OS TEMPOS QUE CORREM. Miguel Vale de Almeida


8.7.06  

Gente mal formada

«O porta-voz da Conferência Episcopal Portuguesa (CEP), D. Carlos Azevedo, afirmou que a "desvalorização" do conceito de família em Portugal é resultado do aumento das uniões de facto e das relações homossexuais. Em declarações à agência Lusa, D. Carlos Azevedo lamentou que a sociedade portuguesa "misture o conceito de família com outros conceitos de vida gregária", como são as uniões entre homossexuais ou as uniões de facto."Não se trata de defender um conceito tradicional", mas sim o único "modelo de família que existe", sustentou Carlos Azevedo, na véspera do V Encontro Mundial de Famílias, que hoje e amanhã decorre em Valência (Espanha), com a presença do Papa Bento XVI.» (Público)

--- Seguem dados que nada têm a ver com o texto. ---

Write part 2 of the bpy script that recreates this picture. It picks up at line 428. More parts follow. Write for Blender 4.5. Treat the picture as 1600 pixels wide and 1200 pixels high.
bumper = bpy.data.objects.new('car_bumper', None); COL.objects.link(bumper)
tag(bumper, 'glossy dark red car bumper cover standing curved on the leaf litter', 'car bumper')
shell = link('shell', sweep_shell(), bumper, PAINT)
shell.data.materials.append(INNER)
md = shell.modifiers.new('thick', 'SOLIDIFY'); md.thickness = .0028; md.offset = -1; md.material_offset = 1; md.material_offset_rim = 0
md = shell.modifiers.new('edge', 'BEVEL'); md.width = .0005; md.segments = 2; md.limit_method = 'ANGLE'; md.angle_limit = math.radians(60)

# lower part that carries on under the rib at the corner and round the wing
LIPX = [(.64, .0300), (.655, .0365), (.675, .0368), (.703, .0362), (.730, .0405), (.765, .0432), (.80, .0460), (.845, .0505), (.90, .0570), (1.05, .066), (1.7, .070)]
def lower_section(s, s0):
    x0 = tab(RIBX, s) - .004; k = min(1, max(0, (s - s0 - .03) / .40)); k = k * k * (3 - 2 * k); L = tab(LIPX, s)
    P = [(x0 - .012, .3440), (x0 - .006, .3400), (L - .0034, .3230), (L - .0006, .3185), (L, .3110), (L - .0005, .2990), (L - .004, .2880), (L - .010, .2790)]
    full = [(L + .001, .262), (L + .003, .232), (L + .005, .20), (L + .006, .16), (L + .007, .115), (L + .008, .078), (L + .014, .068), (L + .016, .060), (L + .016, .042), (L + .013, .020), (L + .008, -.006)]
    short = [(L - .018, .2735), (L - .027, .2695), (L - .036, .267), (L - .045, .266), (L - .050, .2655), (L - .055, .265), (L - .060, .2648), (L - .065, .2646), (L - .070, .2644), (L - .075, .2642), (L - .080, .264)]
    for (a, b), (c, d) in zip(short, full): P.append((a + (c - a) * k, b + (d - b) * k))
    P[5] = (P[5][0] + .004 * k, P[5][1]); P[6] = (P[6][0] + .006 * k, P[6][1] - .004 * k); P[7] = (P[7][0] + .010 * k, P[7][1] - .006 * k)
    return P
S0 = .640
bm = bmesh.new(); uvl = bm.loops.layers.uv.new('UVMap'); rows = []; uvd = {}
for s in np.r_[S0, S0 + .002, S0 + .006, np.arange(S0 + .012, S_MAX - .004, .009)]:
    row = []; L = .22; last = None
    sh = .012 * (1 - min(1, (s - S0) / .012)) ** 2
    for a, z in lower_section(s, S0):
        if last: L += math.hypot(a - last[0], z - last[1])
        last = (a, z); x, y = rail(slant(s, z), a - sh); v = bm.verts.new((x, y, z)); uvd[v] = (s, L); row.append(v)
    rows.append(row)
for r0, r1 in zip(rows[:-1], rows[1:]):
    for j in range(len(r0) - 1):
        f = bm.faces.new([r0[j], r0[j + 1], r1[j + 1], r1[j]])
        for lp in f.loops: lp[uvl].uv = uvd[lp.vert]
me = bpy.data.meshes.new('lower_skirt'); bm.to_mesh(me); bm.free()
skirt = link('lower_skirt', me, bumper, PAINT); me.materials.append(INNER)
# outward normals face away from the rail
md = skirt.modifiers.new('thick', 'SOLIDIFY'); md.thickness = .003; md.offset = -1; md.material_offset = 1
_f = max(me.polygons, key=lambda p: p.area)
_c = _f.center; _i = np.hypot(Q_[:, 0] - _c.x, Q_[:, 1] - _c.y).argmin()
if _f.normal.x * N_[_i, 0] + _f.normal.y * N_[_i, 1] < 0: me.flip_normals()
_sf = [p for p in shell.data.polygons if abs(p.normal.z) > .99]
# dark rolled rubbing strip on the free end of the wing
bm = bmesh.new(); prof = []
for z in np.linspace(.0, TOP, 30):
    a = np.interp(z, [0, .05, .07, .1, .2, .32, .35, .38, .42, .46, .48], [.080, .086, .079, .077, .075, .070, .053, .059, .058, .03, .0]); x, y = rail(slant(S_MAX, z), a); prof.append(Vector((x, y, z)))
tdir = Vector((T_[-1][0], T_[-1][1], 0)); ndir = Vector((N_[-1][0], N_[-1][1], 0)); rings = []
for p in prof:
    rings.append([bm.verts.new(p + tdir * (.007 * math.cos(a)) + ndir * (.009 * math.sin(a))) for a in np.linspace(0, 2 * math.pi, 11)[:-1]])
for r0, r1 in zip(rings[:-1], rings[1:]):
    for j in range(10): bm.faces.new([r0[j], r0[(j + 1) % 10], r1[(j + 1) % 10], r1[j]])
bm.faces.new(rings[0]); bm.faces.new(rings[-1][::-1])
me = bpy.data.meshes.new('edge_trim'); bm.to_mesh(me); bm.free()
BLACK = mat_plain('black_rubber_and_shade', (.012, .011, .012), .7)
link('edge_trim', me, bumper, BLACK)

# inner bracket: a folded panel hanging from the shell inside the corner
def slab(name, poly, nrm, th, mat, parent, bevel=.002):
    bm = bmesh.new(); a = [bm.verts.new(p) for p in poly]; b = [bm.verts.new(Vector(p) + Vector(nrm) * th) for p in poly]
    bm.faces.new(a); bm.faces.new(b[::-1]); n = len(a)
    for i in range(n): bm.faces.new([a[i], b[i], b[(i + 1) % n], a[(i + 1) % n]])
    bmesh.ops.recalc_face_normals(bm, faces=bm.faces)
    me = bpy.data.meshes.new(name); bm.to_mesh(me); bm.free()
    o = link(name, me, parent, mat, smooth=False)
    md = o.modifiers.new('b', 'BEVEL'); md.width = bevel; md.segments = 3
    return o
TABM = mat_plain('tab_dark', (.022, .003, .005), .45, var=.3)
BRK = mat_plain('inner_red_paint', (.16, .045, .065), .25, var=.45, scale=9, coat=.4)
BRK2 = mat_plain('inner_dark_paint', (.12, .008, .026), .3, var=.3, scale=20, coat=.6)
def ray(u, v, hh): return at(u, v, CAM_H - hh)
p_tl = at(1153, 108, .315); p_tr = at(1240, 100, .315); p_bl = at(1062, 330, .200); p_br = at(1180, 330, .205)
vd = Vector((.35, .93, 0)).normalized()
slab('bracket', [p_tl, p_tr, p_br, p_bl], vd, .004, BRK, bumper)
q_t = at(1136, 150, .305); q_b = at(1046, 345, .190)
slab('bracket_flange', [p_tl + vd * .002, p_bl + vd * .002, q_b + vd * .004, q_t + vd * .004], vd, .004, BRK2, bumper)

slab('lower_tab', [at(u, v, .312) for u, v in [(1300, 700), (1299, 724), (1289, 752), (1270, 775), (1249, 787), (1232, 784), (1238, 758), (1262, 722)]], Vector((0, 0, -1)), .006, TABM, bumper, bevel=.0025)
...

O senhor Carlos Azevedo ("Dom"? Era o que faltava...) tem todo o direito às suas ideias e a torná-las públicas, como é óbvio. E tem todo o direito à sua religião e a praticá-la, como é também óbvio. O que o senhor Carlos Azevedo e o senhor Ratzinger não podem esperar é que milhões de cidadãos e cidadãs dos muitos países onde a sua igreja está implantada não fiquem insultados pela forma como são tratados pela ICAR. E estes cidadãos esperam que os seus estados os protejam das afirmações de pessoas mal-formadas e raivosas que explicitamente propõem impedimentos à igualdade e à liberdade, aplicáveis a quem não pertence à sua seita. Como? Não perseguindo os Carlos Azevedos e Ratzingers, é claro, mas dignificando as vidas daqueles cidadãos e cidadãs sistematicamente insultados. Como? Dando-lhes acesso aos mesmos direitos. Tão simples como isso.

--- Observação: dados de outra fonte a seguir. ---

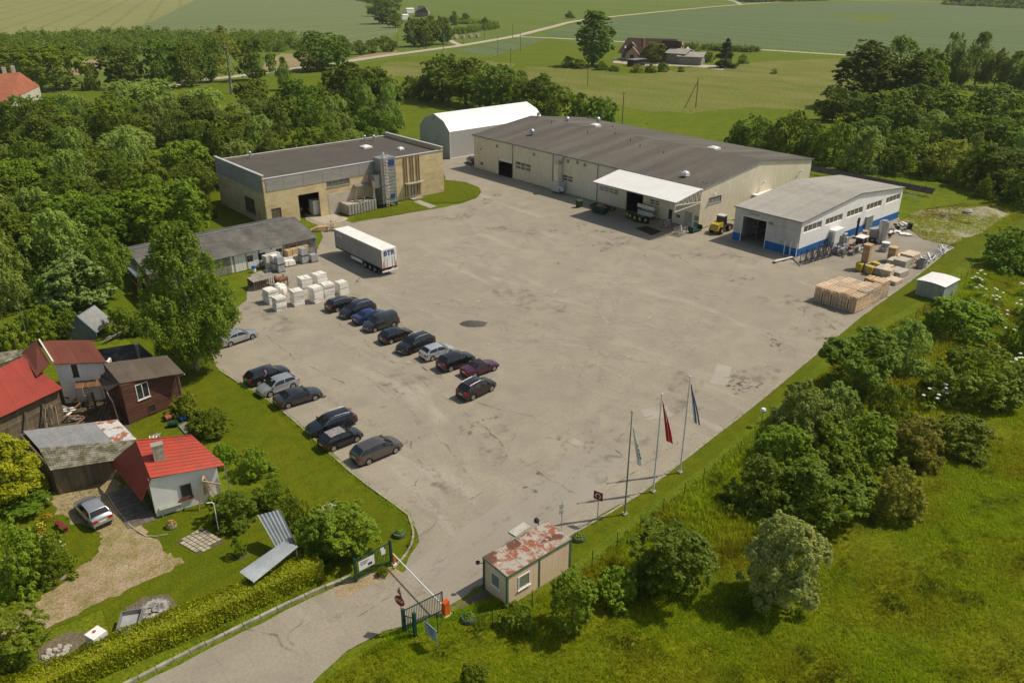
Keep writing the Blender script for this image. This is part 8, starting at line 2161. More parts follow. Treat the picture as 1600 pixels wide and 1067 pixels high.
# aluminium profile heap
for i in range(44):
 t = RND.random(); u, v = 1432 + t * 48, 420 - t * 26 + RND.uniform(-6, 5); p = at(u, v); a = RND.uniform(-.2, 1.2); L_ = RND.uniform(.7, 2.8)
 MB().bar((p.x, p.y, RND.uniform(.1, .5)), (p.x + L_ * math.cos(a), p.y + L_ * math.sin(a), RND.uniform(.2, 1.1)), RND.uniform(.06, .18), RND.uniform(.04, .1)).solo('metal_profile', (WHITE, GALV, FRB, GALV, WHITE)[i % 5], ('white', 'silver', 'dark blue', 'silver', 'white')[i % 5] + ' profile lying in the metal heap by the lawn', 'profile', 'profiles in the metal heap')
p = at(1441, 421); T = thing('mesh_box', 'grey mesh box at the near end of the metal heap', 'box', p)
for b_ in ((0, 1.1, 0, .05), (0, 1.1, .95, 1.), (0, .05, .052, .948), (1.05, 1.1, .052, .948)): Mbox(*b_, .1, 1.3).part('side', GREYM, T, 0)
Mbox(0, 1.1, 0, 1., 0, .098).part('base', GREYM, T, 0)
# white-green shed
T = thing('storage_shed', 'small pale green metal shed with a white curved roof on the lawn', 'shed', (108, 39, 0)); PG = mat('pale_green_metal', (.36, .40, .35), (.29, .33, .28), sc=.8, rough=.6, stretch=(1, 1, .3))
c = at(1471, 472); x0, y0 = c.x, c.y; sx, sy, h = 4.4, 3.6, 2.15
for k in range(5): Mbox(x0 + .0, x0 + .06, y0 + k * sy / 5 + .015, y0 + (k + 1) * sy / 5 - .015, .05, h).part('side_panel', PG, T)
for k in range(6): Mbox(x0 + .062 + k * (sx - .06) / 6, x0 + .04 + (k + 1) * (sx - .06) / 6, y0, y0 + .06, .05, h).part('side_panel', WHITE if k > 10 else PG, T)
Mbox(x0 + .07, x0 + sx, y0 + .07, y0 + sy, 0, h - .002).part('wall', PG, T)
Mbox(x0 - .012, x0 - .002, y0 + 1.4, y0 + 2.6, .15, 2.0).part('door', mat('pale_green_door', (.33, .37, .32)), T)
n = 6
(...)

PS: Concordo com Rui Tavares no Público de hoje - a esquerda portuguesa é uma porcaria na forma como trata a questão do aborto
PPS: E com Helena Matos numa parte substancial (eu concordo com a paridade): os argumentos de Alberto Martins a favor da paridade são, em suma, sexistas. A paridade não se defende com "saudades de mãe" e elogios de supostas sensibilidades femininas - uma tendência tipicamente machista. Defende-se com simples noções de promoção da igualdade entre pessoas iniquamente tratadas como pertencendo a duas categorias distintas e hierarquizadas. E a paridade, como as quotas e as discriminações positivas, são isso mesmo: reconhecer as linhas por que se cose a desigualdade, evidenciá-las na política pela igualdade e, assim, caminhar para a abolição das próprias categorias.